In fact, it is. According to studies by the U.S. Census Bureau, wood siding was used on 10% of new homes in 2002, compared with 30% in 1970. So what remodeling contractors are finding is that there's less wood siding to replace.

Consumer desire for a maintenance-free exterior is one big reason. Government logging restrictions also come into play. Earlier this year, the Western Red Cedar Lumber Association launched a $15 million public relations campaign, targeting upscale consumers through ads in publications such as the New York Times and the Chicago Tribune. The aim? To enable cedar -- with 4% of the siding market -- to maintain, not expand, its share. Harvesting restrictions limit the industry to 1.5 billion board feet annually. The old-growth forests that supply the best vertical grain boards for, say, redwood, are in many cases no longer open to cutting. And, as Paul Fisette, director of building materials and wood technology at the University of Massachusetts in Amherst points out, companies that once marketed such products now feel the weight of public opinion and are under increasing pressure to cease.

Selling value

Though wood's share of the siding market is diminishing, it remains substantial. And high end. Though wood siding was installed on only 10% of new homes in 2002, wood was the siding of choice on 20% -- one out of every five -- of custom homes. There is, Buckley points out, "a very strong market segment that demands natural materials and wood siding. For a lot of people, wood siding is considered an upgrade." Among other properties, Buckley says wood is long-lasting and helps soundproof the house.

Brad Lessler, owner of Sustainable Homes, Chapel Hill, N.C., regularly installs cypress siding on the homes his company buys, lifts, moves to new locations, and resells to home buyers.
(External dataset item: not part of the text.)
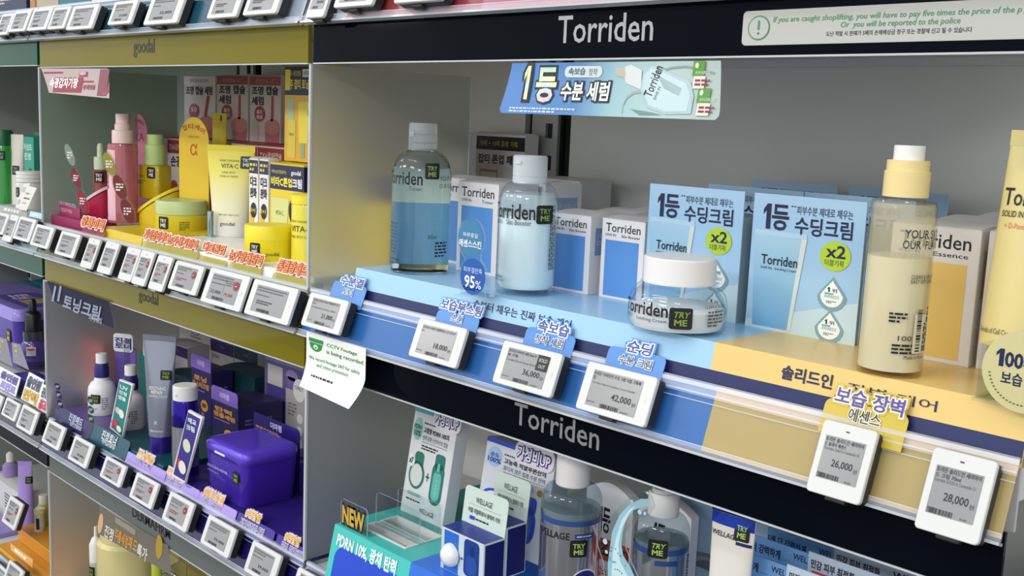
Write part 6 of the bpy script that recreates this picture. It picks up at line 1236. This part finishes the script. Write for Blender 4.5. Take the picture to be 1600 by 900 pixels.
# cartons behind the bottles
def face_dry(m, g, w, h):
    RD = mat('#d8482f', .4); m.one(g, .30 * w, .70 * h, .07 * w, .16 * h, INK, 1); m.txt(g, '등', .38 * w, .70 * h, .16 * w, .155 * h, INK, 1, .025); m.rect(g, .16 * w, .52 * h, .97 * w, .66 * h, RD, 1); m.txt(g, '건조 해지', .20 * w, .545 * h, .74 * w, .09 * h, INK, 2, .03); m.rect(g, .55 * w, .40 * h, .86 * w, .52 * h, RD, 1); m.txt(g, '히알수', .2 * w, .40 * h, .32 * w, .08 * h, RD, 1, .02); m.txt(g, '속수분', .2 * w, .27 * h, .32 * w, .08 * h, RD, 1, .02)
for k, (a, b, pt, nm) in enumerate(((918, 991, 748, 'white carton with red bands between the big silver bottle and the water splash'), (1000, 1082, 770, 'white carton with red bands behind the domed flip cap bottle'))):
    A = PY(a, pt, .155); x1 = PY(b, pt + 22, .155).x; t = thing('toner_refill_carton', nm, 'carton', (A.x, .155, H - .6155)); w_ = x1 - A.x; h_ = A.z - H + .6155
    m = MB(); pts = [(0, 0), (w_, 0)] + [(w_ * (1 - j / 10), h_ - .010 + .014 * math.sin(PI * (j / 10)) + .0 * j) for j in range(11)]; m.plate(PL((0, .014, 0)), pts, .014, mat('#eeeef0', .4)); face_dry(m, PL((0, 0, 0)), w_, h_); m.build('carton_body', t)
def face_pale(m, g, w, h):
    gr = mat('#7d8a98', .4); 
    for k in range(3):
        pts = [(.25 * w + (.30 - .07 * k) * w * math.cos(a) + .12 * w, .62 * h + (.10 - .022 * k) * h * math.sin(a)) for a in [PI * j / 12 for j in range(13)]]; m.poly(g, pts, (gr, mat('#9aa7b4', .4), mat('#6d7a88', .4))[k], k + 1)
    m.rect(g, 0, 0, w, .50 * h, mat('#b9c8d8', .4), 1); m.lines(g, .35 * w, .38 * h, .4 * w, .08 * h, 2, mat('#5a6a80', .4), 2, 3)
A = PY(1062, 775, .187); x1 = PY(1215, 832, .187).x
t = carton('mask_carton', 'pale blue wide carton with grey curved print behind the white tube', 'carton', (A.x, .187, H - .6155), x1 - A.x, .05, A.z - H + .6155, '#b4cde6', face_pale)
p = PY(1145, 895, .045); s = mpp(p); hh = .150; zt = PY(1145, 803, .045).z
def pr(m, g):
    m.txt(g, 'WELLAGE', -35 * s, hh - 48 * s, 47 * s, 8 * s, INK, 2, .012); m.rect(g, 10 * s, hh - 54 * s, 36 * s, hh - 49 * s, mat('#16204f', .4), 2)
t = thing('cleansing_tube', 'white squeeze tube with a shiny blue crimped top under the black panel', 'tube', (p.x - .003, .045, zt - hh + .006), None, .06)
m = MB(); squeeze_tube(m, 66 * s, 40 * s, hh, mat('#dcd8d0', .35), .0, 11 * s, 77 * s); m.build('tube_body', t)
m = MB(); ft = front_of_tube(66 * s, 40 * s, hh, 77 * s, 11 * s)
cb = mat('#1f3fae', .22, metal=.5)
m.add([ft(u * 38 * s, v, .0006) for v in (hh - 30 * s, hh - 11.5 * s) for u in (-1, -.6, -.2, .2, .6, 1)], [(j, j + 1, j + 7, j + 6) for j in range(5)], cb); m.box(-38.7 * s, 38.7 * s, -.0014, .0014, hh - 11 * s, hh + .001, mat('#14286e', .25, metal=.4)); m.build('blue_crimp', t)
m = MB(); pr(m, ft); m.build('label_print', t); sticker(t, ft, 5 * s, hh - 47 * s, 26 * s, 30 * s, '#a9c765')
p0 = t.location; m = MB(); m.lathe([(.014, -p0.z + H - .6155), (.015, 0), (0, 0)], mat('#1f3fae', .3), 24); o = m.build('screw_cap', t)
def face_five(m, g, w, h): m.txt(g, '5배 더 강력하게', .01 * w, h - .016, .58 * w, .0090, mat('#1b2c52', .4), 1, .03); m.rect(g, .62 * w, h - .0148, .74 * w, h - .0144, mat('#3c5a8c', .4), 1); m.txt(g, 'WEL', .78 * w, h - .0105, .20 * w, .0062, INK, 1, .01)
def face_sens(m, g, w, h): m.txt(g, '민감 피부 최적화', .03 * w, h - .0150, .38 * w, .0085, mat('#2b2f3c', .4), 1, .03); m.rect(g, .43 * w, h - .0130, .50 * w, h - .0126, mat('#6a7488', .4), 1); m.txt(g, 'WELLAGE', .52 * w, h - .0120, .42 * w, .0078, INK, 1, .01); m.rect(g, .04 * w, h - .030, .96 * w, h - .0175, mat('#d0455a', .4), 1)
def masks(label, loc, w, h, col, fn, group):
    t = thing('sheet_mask_carton', label, 'carton', loc, group); m = MB(); m.box(.0006, w - .0006, .0013, .028, 0, h - .035, mat(col, .4), .0005); m.build('carton_body', t)
    m = MB(); m.box(0, w, 0, .0012, 0, h, mat(col, .4)); fn(m, PL((0, 0, 0)), w, h); m.build('front_panel', t); return t
for k, (q, x0_, x1_, nm) in enumerate((((1231, 881), 1130, 1388, 'front'), ((1265, 861), 1150, 1405, 'second'), ((1305, 854), 1170, 1417, 'last'))):
    y = (.070, .106, .145)[k]; C = PY(*q, y); wA = .076; wB = .118; h_ = C.z - H + .6155
    if k == 0: fa = masks('blue sheet mask carton touching the white tube, front of its row', (C.x - wA, y, H - .6155), wA, h_ - .003, '#6fa3dc', face_five, 'blue sheet mask cartons'); fb_ = masks('pale grey sheet mask carton under the black panel, front of its row', (C.x + .001, y - .003, H - .6155), wB, h_ + .001, '#c3d2e4', face_sens, 'pale grey sheet mask cartons')
    else: dup(fa, f'blue sheet mask carton near the white tube, {nm} of its row', (C.x - wA, y, H - .6155 + h_ - (h0))); dup(fb_, f'pale grey sheet mask carton under the black panel, {nm} of its row', (C.x + .001, y - .003, H - .6155 + h_ - h0))
    if k == 0: h0 = h_

# ================================================================ far green bay
ZG = -.222
p = PZ(8, 318, ZG); s = mpp(p); r = 17 * s
t = thing('gel_bottle', 'bright green bottle with a dark green cap at the end of the green bay', 'bottle', (PZ(-3, 318, ZG).x, p.y, p.z))
m = MB(); m.lathe([(0, 0), (r, 0), (r, 80 * s), (r * .9, 90 * s), (0, 90 * s)], mat('#2f9a3e', .15, coat=.5, trans=.2), 36); m.build('bottle_body', t)
m = MB(); m.lathe([(r * .88, 90.2 * s), (r * .9, 90.2 * s), (r * .9, 110 * s), (r * .82, 114 * s), (0, 114 * s)], mat('#0e5a34', .3), 32); m.build('cap', t); sticker(t, CY(r + .0002, 0, -30), -6 * s, 68 * s, 12 * s, 14 * s, '#8f9a86')
p = PZ(29, 319, ZG); s = mpp(p)
tube_thing('cream_tube', 'plain white tube beside the bright green bottle', (p.x, p.y, p.z), 20 * s, 16 * s, 108 * s, '#d9d6c9', .8, None, None, None, 21 * s, stick=(-6 * s, 46 * s, 11 * s, 14 * s, '#8f9a86'))
p = PZ(48, 325, ZG); s = mpp(p)
t = thing('jar_stack', 'wide white jar with a ridged stepped lid against the far divider', 'jar', p)
r = 21 * s; m = MB(); m.lathe([(0, 0), (r, 0), (r, 36 * s), (r * .95, 40 * s), (0, 40 * s)], mat('#d0cdc6', .3), 36); m.build('jar_body', t)
m = MB(); m.lathe([(r * .9, 40.3 * s), (r * .96, 41 * s), (r * .96, 45 * s), (r * .9, 46 * s), (r * .96, 47 * s), (r * .96, 51 * s), (r * .9, 52 * s), (r * .95, 53 * s), (r * .95, 57 * s), (0, 58 * s)], mat('#dcdad4', .3), 36); m.build('ridged_lid', t); sticker(t, CY(r + .0002, 0, -72), -7 * s, 18 * s, 9 * s, 15 * s, '#8f9a86')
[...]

For Lessler, wood is the siding of choice, and cypress the wood of choice, for reasons having to do primarily with aesthetics and green building. Wood decays in landfills. And cypress is locally grown and sustainably harvested. Buckley suggests cypress not only looks better than synthetic materials but that it resists moisture and insect infestation, qualities it shares with redwood and cedar. With the right stains -- he suggests semitransparent for a natural weathering pattern -- it's relatively low-maintenance.

Whither wood?

Wood, says Fisette, is "not in danger of disappearing. I think it will become more of a premium product, and higher priced." Many remodelers agree.

"People like wood," says Bob Button, owner of Symphony in Wood, a Portland, Ore., remodeling company. "It's not as practical as some other things, but it's not going away."